I suspect the gesture from Russia was done more to slight the U.S. then out of compassion for the Palestinian's plight, but regardless of the motive, it is a step in the right direction that was recently echoed by the Economist:
Mr. Olmert will ask how he can be expected to do any business at all with a Palestinian gov. whose dominant party denies Israel's right to exist...It is a good question. But here is a better one. What is the Alternative? Refusing to talk to the Palestinians' two-headed monster will not make Hamas go away. It has shown over the past year that it is too widely supported to be browbeaten into concessions either by sanctions or by pressure from Fatah.
The trick now is to make statehood look real enough to Palestinians for the majority to abandon Hamas's bleak vision of war to the end. When Palestinians come to believe that a generous two-state deal is really available, many may re-consider their support of Hamas...this is a better way to win the argument against Hamas than the past year's vain efforts to make the Palestinians jump through verbal hoops they have come to find humiliating.

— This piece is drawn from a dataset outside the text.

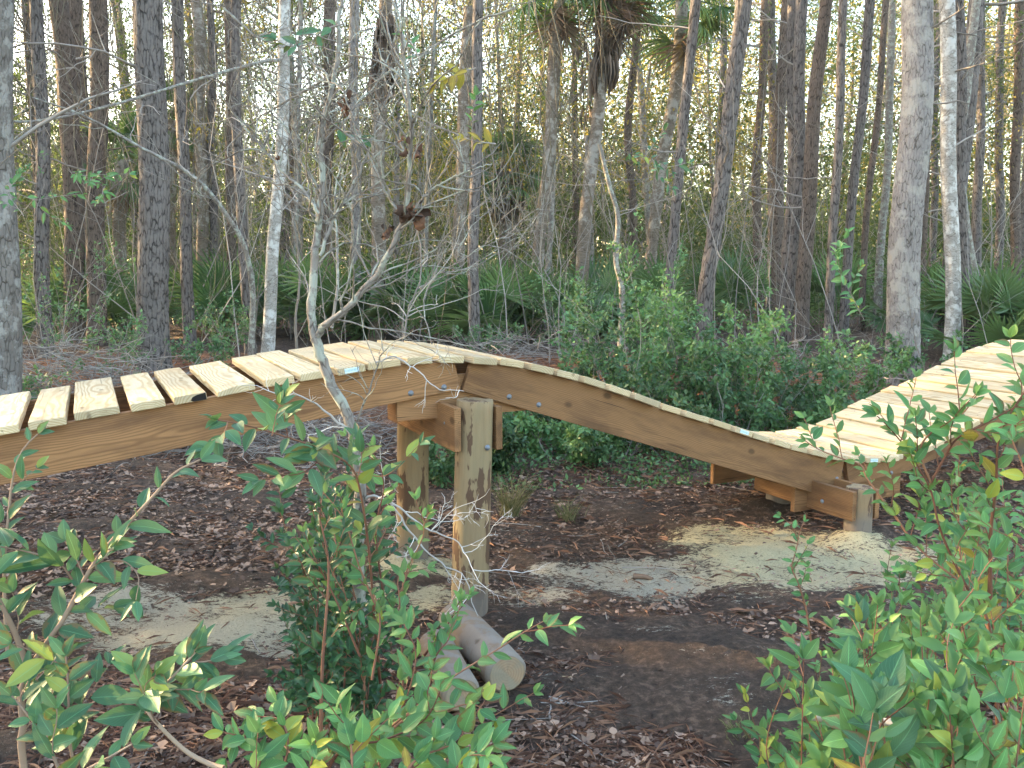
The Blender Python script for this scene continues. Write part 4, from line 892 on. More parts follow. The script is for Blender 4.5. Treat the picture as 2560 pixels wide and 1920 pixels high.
def stick(name, pts, r0, r1, mat, label, cat, n=14):
    C_ = smooth_line(pts, n); b0 = C_[0].copy(); mb = MB(); tubes(mb, (C_ - b0)[None], np.linspace(r0, r1, n)[None], 7)
    t = link(name, mb.mesh(name), M[mat]); t.location = b0; t['label'] = label; t['category'] = cat; return t
gp = lambda x, y, h=.01: on_ground(x, y) + np.array([0, 0, h])
M['pale_stick'] = flatmat('pale_dry_stick', (.40, .29, .17), (.60, .46, .30))
stick('fallen_stick', [gp(1385, 1699, .015), gp(1480, 1706, .02), gp(1565, 1700, .015), gp(1575, 1690, .02)], .006, .003, 'pale_stick', 'long straw-coloured stick lying on the dark soil right of the logs', 'stick')
stick('fallen_stick', [gp(1565, 1792), gp(1640, 1787), gp(1710, 1782)], .004, .002, 'pale_stick', 'short thin straw-coloured stick at the bottom centre right', 'stick')
stick('bark_scrap', [gp(1584, 1447, .015), gp(1612, 1450, .02), gp(1632, 1453, .012)], .02, .012, 'stem_brown', 'brown scrap of wood lying on the pale sand patch under the boardwalk', 'wood scrap')
stick('grey_branch', [at(2017, 1787, 2.35), at(2110, 1800, 2.3), at(2241, 1806, 2.2)], .014, .010, 'twig_white', 'bleached bluish white dead branch among the leaves at lower right', 'branch')
nb_ = scatter('needle_bank', 15000, .15, .016, 'rust_needle', NV, NF, lambda X, Y, s: np.clip(np.exp(-((Y - 10.8) / .9) ** 2) * (X > -7) * (X < 3.6), 0, 1), .15, 13, 'orange-brown pine needles covering the low bank behind the hump', 'pine straw')
# ------------------------------------------------------------------ cut logs left at the post
cm_, n2, b2 = newmat('cut_wood_end'); tc = nd(n2, 'ShaderNodeTexCoord'); wv = nd(n2, 'ShaderNodeTexWave', wave_type='RINGS', rings_direction='X'); wv.inputs['Scale'].default_value = 26; wv.inputs['Distortion'].default_value = 1.2; wv.inputs['Detail Scale'].default_value = 3; n2.links.new(tc.outputs['Object'], wv.inputs['Vector'])
nz_ = noise(n2, tc.outputs['Object'], 9, 4); n2.links.new(mixc(n2, ramp(n2, nz_, [(.4, (0,) * 3), (.6, (.7,) * 3)]), mixc(n2, mathn(n2, 'MULTIPLY', wv.outputs[1], .5), (.36, .26, .17), (.25, .16, .10)), (.25, .24, .19)), b2.inputs['Base Color'])
M['log'] = bark('weathered_log', (.27, .235, .20), (.13, .105, .085), 6, 3, .1, (.22, .16, .11), 9, bstr=.4)
def log(p0, p1, r, label, seed):
    p0 = np.array(p0); p1 = np.array(p1); L = np.linalg.norm(p1 - p0); rg = np.random.RandomState(seed); n = 16; sd = 32; th = np.arange(sd) / sd * 6.28318; xs = np.concatenate([[0, .006], np.linspace(.02, L - .02, n), [L - .006, L]])
    rr = r * (1 + .02 * np.sin(5 * th + 9 * xs[:, None]) + .04 * np.sin(2 * th + 1)[None] + .015 * np.sin(3 * th[None] + 4 * xs[:, None])); rr[0] *= .80; rr[-1] *= .84; rr[1] *= .90; rr[-2] *= .93; rr[2] *= .97
    V = np.stack([np.broadcast_to(xs[:, None], rr.shape), rr * np.cos(th), rr * np.sin(th)], -1); i = np.arange(len(xs) - 1)[:, None] * sd; j = np.arange(sd)[None]; j2 = (j + 1) % sd
    mb = MB(); mb.add(V, np.stack([i + j, i + j2, i + sd + j2, i + sd + j], -1).reshape(-1, 4))
    t = thing('cut_log', label, 'log', tuple(p0), 'offcuts of round post by the bridge'); X = norm(p1 - p0); Z = norm(np.cross(X, np.cross([0, 0, 1], X))); Yv = np.cross(Z, X)
    t.rotation_euler = Matrix(np.array([X, Yv, Z]).T.tolist()).to_euler(); link('log_body', mb.mesh('log_body'), M['log'], t)
    for nm, x in (('cut_end', 0), ('cut_end', L)):
        mb = MB(); k = 0 if x == 0 else -1; ring = V[k] * np.array([0, .998, .998]); rows = [ring, ring * .6, ring * .25]; vv = np.concatenate(rows + [np.zeros((1, 3))]); vv[:, 0] += .0015 * rg.normal(0, 1, len(vv))
        q = np.array([[a * sd + jj, a * sd + (jj + 1) % sd, (a + 1) * sd + (jj + 1) % sd, (a + 1) * sd + jj] for a in range(2) for jj in range(sd)]); mb.add(vv, q); mb.f.append(np.array([[2 * sd + jj, 2 * sd + (jj + 1) % sd, 3 * sd] for jj in range(sd)])); mb.m.append(np.zeros(sd, int))
        e = link(nm, mb.mesh(nm), cm_, t); e.location = (x + (-.0015 if x == 0 else .0015), 0, 0)
a0 = on_ground(1135, 1590); a1 = on_ground(1268, 1752)
log((a0[0], a0[1] + .05, float(ground_z(a0[0], a0[1])) + .085), (a1[0], a1[1], .088), .092, 'larger round post offcut lying before the near post, sawn end facing the viewer', 1)
a0 = on_ground(1085, 1665); a1 = on_ground(1155, 1800)
log((a0[0], a0[1], .07), (a1[0], a1[1], .08), .08, 'shorter offcut half hidden by leaves, left of the larger log', 2)

M['leaf_shrub'] = leafmat('shrub_leaf', (.08, .20, .065), (.16, .32, .10), .3, .45)
M['leaf_under2'] = leafmat('deep_green_leaf', (.025, .075, .03), (.07, .15, .06), .2, .4)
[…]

The Bush Administration's refusal to engage with the PA is an interesting one that further highlights the administration's duplicity and hypocrisy. William Arkin, in The Problem with Pakistan, highlights how in their typically over-simplified world view of Good vs. Evil, it is odd that we continue to support General Musharraf in Pakistan. Arkin writes:
Saying that 2007 will be a "pivotal year" for Afghanistan, as well as raising concerns that Osama bin Laden and al-Qaeda leadership are rebuilding and that the Taliban is in resurgence, retired Vice Adm. McConnell, Director of National Intelligence for just a week, had some special words about Pakistan.

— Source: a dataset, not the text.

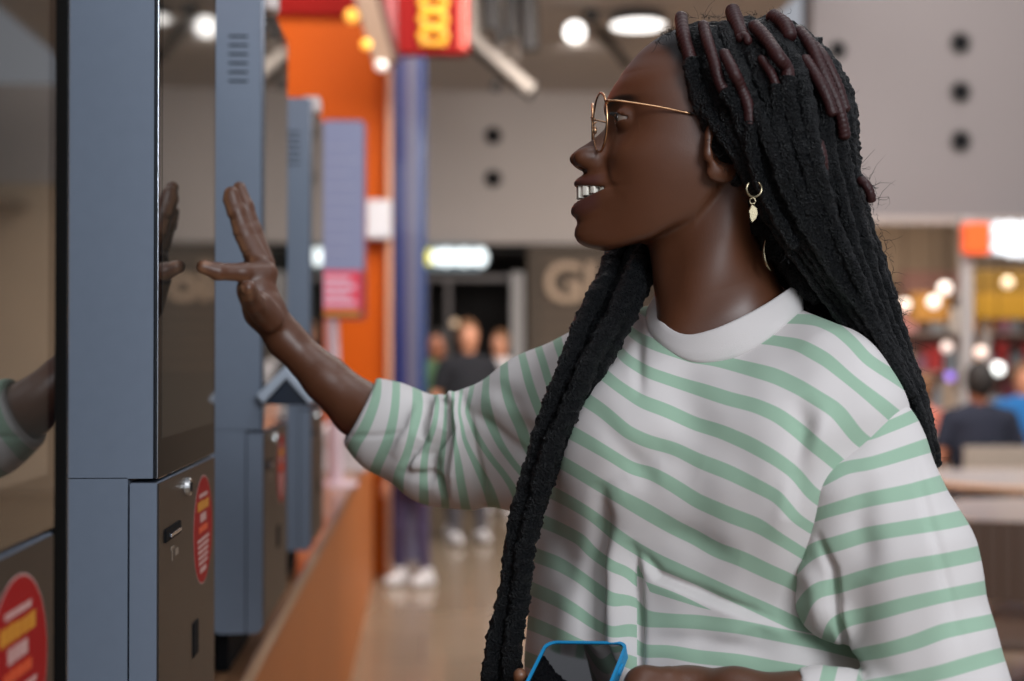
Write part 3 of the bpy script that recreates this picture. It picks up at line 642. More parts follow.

Any new attack on the United States, McConnell said, is "most likely" to emerge from Pakistan, which hosts the al Qaeda leadership and other international terrorists in the ungoverned northwest region, and which serves as the breeding ground for broader Islamic radicalism.
"Many of our most important interests intersect in Pakistan, where the Taliban and al-Qa'ida maintain critical sanctuaries," McConnell said in his written report.Maples said that despite a September 2006 accord between Islamabad and North Waziristan tribes to curtail attacks into Afghanistan, "the tribes have not abided by most terms of the agreement," leading to increased "freedom of movement and operation" for al-Qaeda's network.
McConnell spoke of the need to eliminate the "safehaven" that the Taliban and others have found in Pakistan's tribal areas, but he also bent over backwards to explain the country's failure to bring the region under central government control: "We recognize that aggressive military action, however, has been costly for Pakistani security forces and appreciate concerns over the potential for sparking tribal rebellion and a backlash by sympathetic Islamic political parties.So, here is the American contradiction: Al-Qaeda is the greatest threat to the United States, at least according to the U.S. intelligence community and conventional wisdom. The terrorist organization is headquartered and lodged in northwest Pakistan, where it has virtual impunity. It operates within a country that has nuclear weapons and is labeled "a major source of Islamic extremism."
And yet the United States excuses and explains away a military dictatorship for eschewing a "costly" battle that might weaken it? Isn't the very core argument of the Bush administration in Iraq that we need to accept the cost and sacrifice -- no matter what -- in the name of our future security? But Pakistan doesn't? No wonder the Bush administration's worldview is so questionable.